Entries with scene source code

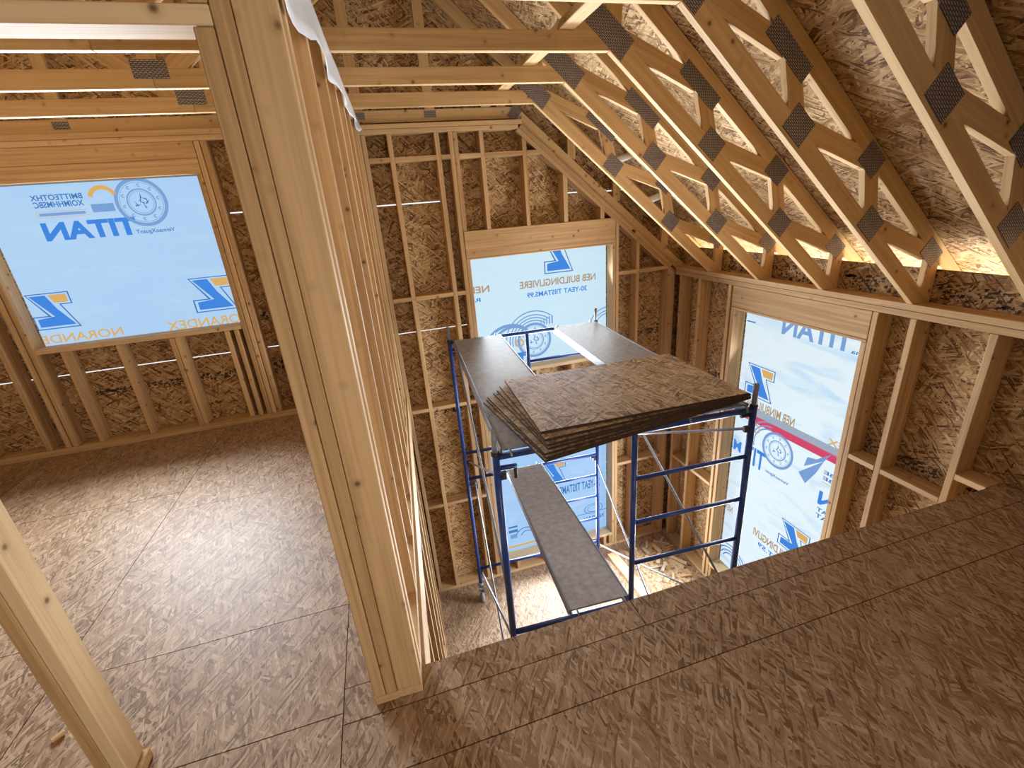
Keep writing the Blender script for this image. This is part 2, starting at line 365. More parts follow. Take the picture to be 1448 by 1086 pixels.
def stamp(parent, o, A, N, w, h, seed):
    """A band of dark mill printing on the sheathing, worn to blotches."""
    q = random.Random(seed); polys = []
    for _ in range(int(w / .0065)):
        a, b = q.uniform(0, w), q.uniform(0, h); x, y = q.uniform(.004, .016), q.uniform(.003, .011); r = q.uniform(-.5, .5)
        polys.append([(a - x, b - y), (a + x * .8, b - y * .7 + r * y), (a + x, b + y), (a - x * .6, b + y * .8 + r * y)])
    vs = []; fs = []
    for p in polys: fs.append(tuple(range(len(vs), len(vs) + 4))); vs += [(a, b, 0) for a, b in p]
    m = Matrix((Vector(A), V(0, 0, 1), Vector(A).cross(V(0, 0, 1)))).transposed().to_4x4(); m.translation = Vector(o) + Vector(N) * .0008
    link('printed_stamp', mesh('printed_stamp', vs, fs), M['stamp'], parent, m)
for k, (x0, x1, z) in enumerate(((-2.49, -2.17, .41), (-2.11, -1.78, .415), (-1.69, -1.37, .42), (-1.08, -.98, .43), (-1.08, -.98, .90), (2.64, 2.96, .185), (.30, .62, -.33), (.69, .75, -.33), (2.64, 2.96, -1.1), (-2.87, -2.79, .41))):
    stamp(wb, (x0, YS, z), (1, 0, 0), (0, -1, 0), x1 - x0, .065, k)
for k, (y0, y1, z) in enumerate(((1.585, 1.925, -.17), (1.985, 2.155, -.17), (1.2, 1.53, -.17), (3.56, 3.93, -.17))):
    stamp(wr, (XR + DEP, y1, z), (0, -1, 0), (-1, 0, 0), y1 - y0, .07, 20 + k)
for k, y in enumerate((1.45, 2.06, 2.67, 3.28)):
    stamp(wr, (XR + DEP, y + .5, .945), (0, -1, 0), (-1, 0, 0), .5, .10, 40 + k)
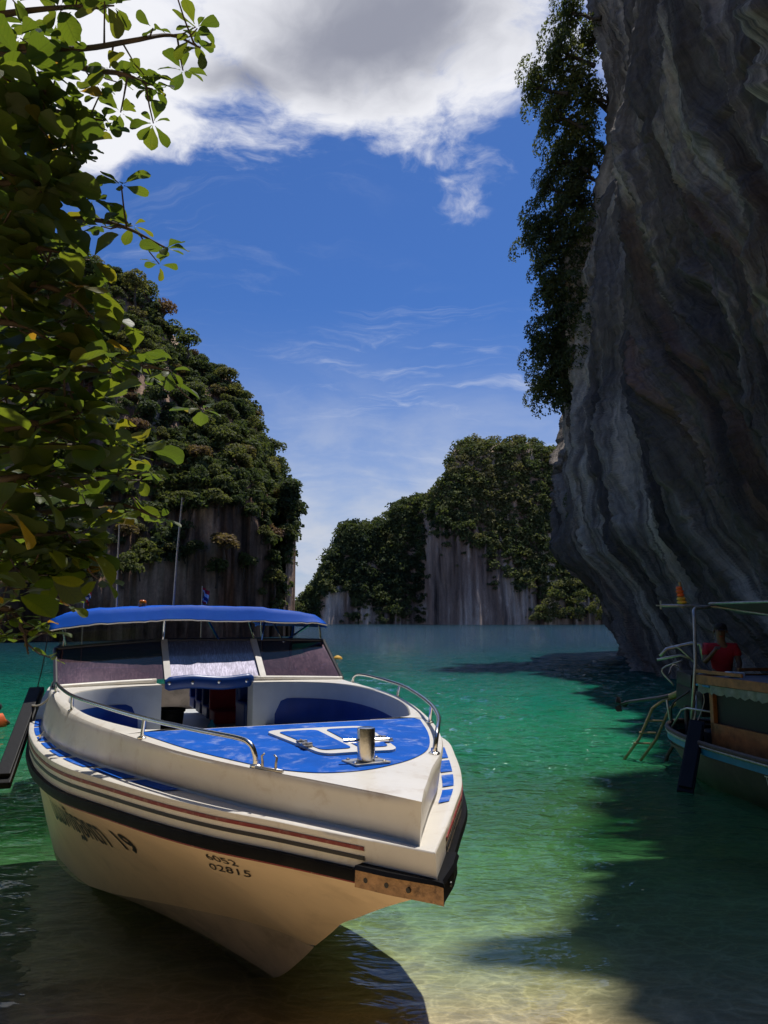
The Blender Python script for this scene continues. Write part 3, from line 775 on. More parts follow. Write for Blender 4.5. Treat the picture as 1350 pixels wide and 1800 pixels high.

- **Work to complete**
In this exercise, set down all of the data exactly, without the pictures.

- **The answer**
Keep writing the Blender script for this image. This is part 2, starting at line 365. More parts follow. Take the picture to be 1448 by 1086 pixels.
def stamp(parent, o, A, N, w, h, seed):
    """A band of dark mill printing on the sheathing, worn to blotches."""
    q = random.Random(seed); polys = []
    for _ in range(int(w / .0065)):
        a, b = q.uniform(0, w), q.uniform(0, h); x, y = q.uniform(.004, .016), q.uniform(.003, .011); r = q.uniform(-.5, .5)
        polys.append([(a - x, b - y), (a + x * .8, b - y * .7 + r * y), (a + x, b + y), (a - x * .6, b + y * .8 + r * y)])
    vs = []; fs = []
    for p in polys: fs.append(tuple(range(len(vs), len(vs) + 4))); vs += [(a, b, 0) for a, b in p]
    m = Matrix((Vector(A), V(0, 0, 1), Vector(A).cross(V(0, 0, 1)))).transposed().to_4x4(); m.translation = Vector(o) + Vector(N) * .0008
    link('printed_stamp', mesh('printed_stamp', vs, fs), M['stamp'], parent, m)
for k, (x0, x1, z) in enumerate(((-2.49, -2.17, .41), (-2.11, -1.78, .415), (-1.69, -1.37, .42), (-1.08, -.98, .43), (-1.08, -.98, .90), (2.64, 2.96, .185), (.30, .62, -.33), (.69, .75, -.33), (2.64, 2.96, -1.1), (-2.87, -2.79, .41))):
    stamp(wb, (x0, YS, z), (1, 0, 0), (0, -1, 0), x1 - x0, .065, k)
for k, (y0, y1, z) in enumerate(((1.585, 1.925, -.17), (1.985, 2.155, -.17), (1.2, 1.53, -.17), (3.56, 3.93, -.17))):
    stamp(wr, (XR + DEP, y1, z), (0, -1, 0), (-1, 0, 0), y1 - y0, .07, 20 + k)
for k, y in enumerate((1.45, 2.06, 2.67, 3.28)):
    stamp(wr, (XR + DEP, y + .5, .945), (0, -1, 0), (-1, 0, 0), .5, .10, 40 + k)
The Blender Python script for this scene continues. Write part 3, from line 775 on. More parts follow. Write for Blender 4.5. Treat the picture as 1350 pixels wide and 1800 pixels high.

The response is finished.